Set exercise — Transcribe every line of the listing below without any deviation.

Records excerpted from a collection:
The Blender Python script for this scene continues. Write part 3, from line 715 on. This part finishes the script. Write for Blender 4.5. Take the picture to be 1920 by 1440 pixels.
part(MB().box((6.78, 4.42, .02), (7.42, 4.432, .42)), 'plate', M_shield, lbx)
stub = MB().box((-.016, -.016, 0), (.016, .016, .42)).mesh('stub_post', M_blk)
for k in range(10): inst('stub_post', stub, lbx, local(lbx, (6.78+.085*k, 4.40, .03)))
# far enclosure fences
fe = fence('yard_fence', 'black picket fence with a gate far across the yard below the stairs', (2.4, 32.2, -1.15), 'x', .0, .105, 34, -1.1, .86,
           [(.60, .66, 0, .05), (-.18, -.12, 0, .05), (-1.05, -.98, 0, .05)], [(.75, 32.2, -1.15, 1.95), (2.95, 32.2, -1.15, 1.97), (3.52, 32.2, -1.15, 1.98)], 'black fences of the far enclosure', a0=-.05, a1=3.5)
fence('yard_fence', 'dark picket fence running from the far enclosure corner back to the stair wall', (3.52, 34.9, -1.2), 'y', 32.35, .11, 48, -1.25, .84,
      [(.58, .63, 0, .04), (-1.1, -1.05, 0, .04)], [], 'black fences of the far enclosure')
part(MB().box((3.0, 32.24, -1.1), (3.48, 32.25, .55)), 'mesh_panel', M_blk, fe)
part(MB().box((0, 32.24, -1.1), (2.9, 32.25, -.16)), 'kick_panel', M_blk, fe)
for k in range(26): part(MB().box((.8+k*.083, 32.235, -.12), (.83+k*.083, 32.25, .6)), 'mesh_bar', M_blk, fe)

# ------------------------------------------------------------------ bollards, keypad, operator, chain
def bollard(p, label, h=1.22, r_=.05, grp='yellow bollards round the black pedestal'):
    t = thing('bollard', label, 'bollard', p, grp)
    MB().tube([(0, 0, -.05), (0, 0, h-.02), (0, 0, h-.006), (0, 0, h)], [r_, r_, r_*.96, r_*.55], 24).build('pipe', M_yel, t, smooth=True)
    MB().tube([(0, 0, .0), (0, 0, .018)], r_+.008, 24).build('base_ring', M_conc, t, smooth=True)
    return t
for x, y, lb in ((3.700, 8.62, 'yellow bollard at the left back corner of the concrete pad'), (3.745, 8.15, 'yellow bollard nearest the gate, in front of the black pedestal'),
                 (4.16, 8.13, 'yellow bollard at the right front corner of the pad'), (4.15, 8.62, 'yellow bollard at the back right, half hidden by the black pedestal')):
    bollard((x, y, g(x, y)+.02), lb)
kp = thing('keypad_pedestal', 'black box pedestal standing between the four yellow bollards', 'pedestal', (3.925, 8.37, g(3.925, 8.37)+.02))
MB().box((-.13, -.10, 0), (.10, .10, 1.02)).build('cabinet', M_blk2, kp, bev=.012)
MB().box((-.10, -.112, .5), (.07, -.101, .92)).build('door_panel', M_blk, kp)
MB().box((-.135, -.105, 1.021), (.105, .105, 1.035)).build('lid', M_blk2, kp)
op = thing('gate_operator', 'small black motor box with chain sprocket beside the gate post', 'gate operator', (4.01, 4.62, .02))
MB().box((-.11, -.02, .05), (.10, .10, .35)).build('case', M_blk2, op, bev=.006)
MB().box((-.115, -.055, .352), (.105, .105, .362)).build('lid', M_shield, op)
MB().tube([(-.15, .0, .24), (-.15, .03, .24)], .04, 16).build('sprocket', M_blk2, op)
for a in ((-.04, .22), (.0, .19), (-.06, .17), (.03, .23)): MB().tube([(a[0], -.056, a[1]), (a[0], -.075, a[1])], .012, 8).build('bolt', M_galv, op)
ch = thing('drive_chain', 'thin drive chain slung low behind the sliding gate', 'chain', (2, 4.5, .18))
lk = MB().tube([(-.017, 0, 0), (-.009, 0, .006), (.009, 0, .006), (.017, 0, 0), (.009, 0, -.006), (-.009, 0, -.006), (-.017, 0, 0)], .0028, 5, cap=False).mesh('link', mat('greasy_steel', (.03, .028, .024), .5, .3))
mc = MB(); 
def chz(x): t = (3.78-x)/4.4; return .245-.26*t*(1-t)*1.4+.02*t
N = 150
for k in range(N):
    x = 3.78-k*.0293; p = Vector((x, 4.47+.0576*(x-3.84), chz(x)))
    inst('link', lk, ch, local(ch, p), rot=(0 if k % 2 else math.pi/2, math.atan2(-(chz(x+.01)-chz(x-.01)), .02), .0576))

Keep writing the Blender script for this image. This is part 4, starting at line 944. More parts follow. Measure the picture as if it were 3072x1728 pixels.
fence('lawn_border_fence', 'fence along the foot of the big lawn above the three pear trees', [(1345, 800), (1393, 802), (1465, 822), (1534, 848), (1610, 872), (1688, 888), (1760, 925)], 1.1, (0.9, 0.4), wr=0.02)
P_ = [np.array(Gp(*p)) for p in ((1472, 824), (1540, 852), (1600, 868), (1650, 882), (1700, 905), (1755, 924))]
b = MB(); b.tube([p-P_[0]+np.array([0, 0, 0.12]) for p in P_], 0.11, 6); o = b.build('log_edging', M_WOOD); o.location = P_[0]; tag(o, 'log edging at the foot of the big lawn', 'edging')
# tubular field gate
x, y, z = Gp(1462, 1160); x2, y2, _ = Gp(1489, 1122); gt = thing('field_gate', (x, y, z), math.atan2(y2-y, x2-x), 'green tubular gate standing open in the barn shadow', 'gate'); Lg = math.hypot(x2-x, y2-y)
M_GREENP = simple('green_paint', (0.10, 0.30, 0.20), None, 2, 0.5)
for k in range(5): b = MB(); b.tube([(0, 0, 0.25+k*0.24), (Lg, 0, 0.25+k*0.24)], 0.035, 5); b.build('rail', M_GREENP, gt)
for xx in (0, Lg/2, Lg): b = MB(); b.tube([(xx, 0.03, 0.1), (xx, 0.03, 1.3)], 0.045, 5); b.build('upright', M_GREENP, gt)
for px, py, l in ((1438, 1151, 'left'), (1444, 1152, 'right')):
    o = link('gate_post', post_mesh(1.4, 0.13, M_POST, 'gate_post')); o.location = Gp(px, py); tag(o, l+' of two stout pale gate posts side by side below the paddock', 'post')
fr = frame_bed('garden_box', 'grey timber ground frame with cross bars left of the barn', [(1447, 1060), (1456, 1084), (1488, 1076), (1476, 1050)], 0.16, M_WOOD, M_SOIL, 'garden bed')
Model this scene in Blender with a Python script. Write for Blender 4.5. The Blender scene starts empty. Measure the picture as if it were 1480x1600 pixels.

Solution for this task —
The Blender Python script for this scene continues. Write part 3, from line 715 on. This part finishes the script. Write for Blender 4.5. Take the picture to be 1920 by 1440 pixels.
part(MB().box((6.78, 4.42, .02), (7.42, 4.432, .42)), 'plate', M_shield, lbx)
stub = MB().box((-.016, -.016, 0), (.016, .016, .42)).mesh('stub_post', M_blk)
for k in range(10): inst('stub_post', stub, lbx, local(lbx, (6.78+.085*k, 4.40, .03)))
# far enclosure fences
fe = fence('yard_fence', 'black picket fence with a gate far across the yard below the stairs', (2.4, 32.2, -1.15), 'x', .0, .105, 34, -1.1, .86,
           [(.60, .66, 0, .05), (-.18, -.12, 0, .05), (-1.05, -.98, 0, .05)], [(.75, 32.2, -1.15, 1.95), (2.95, 32.2, -1.15, 1.97), (3.52, 32.2, -1.15, 1.98)], 'black fences of the far enclosure', a0=-.05, a1=3.5)
fence('yard_fence', 'dark picket fence running from the far enclosure corner back to the stair wall', (3.52, 34.9, -1.2), 'y', 32.35, .11, 48, -1.25, .84,
      [(.58, .63, 0, .04), (-1.1, -1.05, 0, .04)], [], 'black fences of the far enclosure')
part(MB().box((3.0, 32.24, -1.1), (3.48, 32.25, .55)), 'mesh_panel', M_blk, fe)
part(MB().box((0, 32.24, -1.1), (2.9, 32.25, -.16)), 'kick_panel', M_blk, fe)
for k in range(26): part(MB().box((.8+k*.083, 32.235, -.12), (.83+k*.083, 32.25, .6)), 'mesh_bar', M_blk, fe)

# ------------------------------------------------------------------ bollards, keypad, operator, chain
def bollard(p, label, h=1.22, r_=.05, grp='yellow bollards round the black pedestal'):
    t = thing('bollard', label, 'bollard', p, grp)
    MB().tube([(0, 0, -.05), (0, 0, h-.02), (0, 0, h-.006), (0, 0, h)], [r_, r_, r_*.96, r_*.55], 24).build('pipe', M_yel, t, smooth=True)
    MB().tube([(0, 0, .0), (0, 0, .018)], r_+.008, 24).build('base_ring', M_conc, t, smooth=True)
    return t
for x, y, lb in ((3.700, 8.62, 'yellow bollard at the left back corner of the concrete pad'), (3.745, 8.15, 'yellow bollard nearest the gate, in front of the black pedestal'),
                 (4.16, 8.13, 'yellow bollard at the right front corner of the pad'), (4.15, 8.62, 'yellow bollard at the back right, half hidden by the black pedestal')):
    bollard((x, y, g(x, y)+.02), lb)
kp = thing('keypad_pedestal', 'black box pedestal standing between the four yellow bollards', 'pedestal', (3.925, 8.37, g(3.925, 8.37)+.02))
MB().box((-.13, -.10, 0), (.10, .10, 1.02)).build('cabinet', M_blk2, kp, bev=.012)
MB().box((-.10, -.112, .5), (.07, -.101, .92)).build('door_panel', M_blk, kp)
MB().box((-.135, -.105, 1.021), (.105, .105, 1.035)).build('lid', M_blk2, kp)
op = thing('gate_operator', 'small black motor box with chain sprocket beside the gate post', 'gate operator', (4.01, 4.62, .02))
MB().box((-.11, -.02, .05), (.10, .10, .35)).build('case', M_blk2, op, bev=.006)
MB().box((-.115, -.055, .352), (.105, .105, .362)).build('lid', M_shield, op)
MB().tube([(-.15, .0, .24), (-.15, .03, .24)], .04, 16).build('sprocket', M_blk2, op)
for a in ((-.04, .22), (.0, .19), (-.06, .17), (.03, .23)): MB().tube([(a[0], -.056, a[1]), (a[0], -.075, a[1])], .012, 8).build('bolt', M_galv, op)
ch = thing('drive_chain', 'thin drive chain slung low behind the sliding gate', 'chain', (2, 4.5, .18))
lk = MB().tube([(-.017, 0, 0), (-.009, 0, .006), (.009, 0, .006), (.017, 0, 0), (.009, 0, -.006), (-.009, 0, -.006), (-.017, 0, 0)], .0028, 5, cap=False).mesh('link', mat('greasy_steel', (.03, .028, .024), .5, .3))
mc = MB(); 
def chz(x): t = (3.78-x)/4.4; return .245-.26*t*(1-t)*1.4+.02*t
N = 150
for k in range(N):
    x = 3.78-k*.0293; p = Vector((x, 4.47+.0576*(x-3.84), chz(x)))
    inst('link', lk, ch, local(ch, p), rot=(0 if k % 2 else math.pi/2, math.atan2(-(chz(x+.01)-chz(x-.01)), .02), .0576))

Keep writing the Blender script for this image. This is part 4, starting at line 944. More parts follow. Measure the picture as if it were 3072x1728 pixels.
fence('lawn_border_fence', 'fence along the foot of the big lawn above the three pear trees', [(1345, 800), (1393, 802), (1465, 822), (1534, 848), (1610, 872), (1688, 888), (1760, 925)], 1.1, (0.9, 0.4), wr=0.02)
P_ = [np.array(Gp(*p)) for p in ((1472, 824), (1540, 852), (1600, 868), (1650, 882), (1700, 905), (1755, 924))]
b = MB(); b.tube([p-P_[0]+np.array([0, 0, 0.12]) for p in P_], 0.11, 6); o = b.build('log_edging', M_WOOD); o.location = P_[0]; tag(o, 'log edging at the foot of the big lawn', 'edging')
# tubular field gate
x, y, z = Gp(1462, 1160); x2, y2, _ = Gp(1489, 1122); gt = thing('field_gate', (x, y, z), math.atan2(y2-y, x2-x), 'green tubular gate standing open in the barn shadow', 'gate'); Lg = math.hypot(x2-x, y2-y)
M_GREENP = simple('green_paint', (0.10, 0.30, 0.20), None, 2, 0.5)
for k in range(5): b = MB(); b.tube([(0, 0, 0.25+k*0.24), (Lg, 0, 0.25+k*0.24)], 0.035, 5); b.build('rail', M_GREENP, gt)
for xx in (0, Lg/2, Lg): b = MB(); b.tube([(xx, 0.03, 0.1), (xx, 0.03, 1.3)], 0.045, 5); b.build('upright', M_GREENP, gt)
for px, py, l in ((1438, 1151, 'left'), (1444, 1152, 'right')):
    o = link('gate_post', post_mesh(1.4, 0.13, M_POST, 'gate_post')); o.location = Gp(px, py); tag(o, l+' of two stout pale gate posts side by side below the paddock', 'post')
fr = frame_bed('garden_box', 'grey timber ground frame with cross bars left of the barn', [(1447, 1060), (1456, 1084), (1488, 1076), (1476, 1050)], 0.16, M_WOOD, M_SOIL, 'garden bed')
Model this scene in Blender with a Python script. Write for Blender 4.5. The Blender scene starts empty. Measure the picture as if it were 1480x1600 pixels.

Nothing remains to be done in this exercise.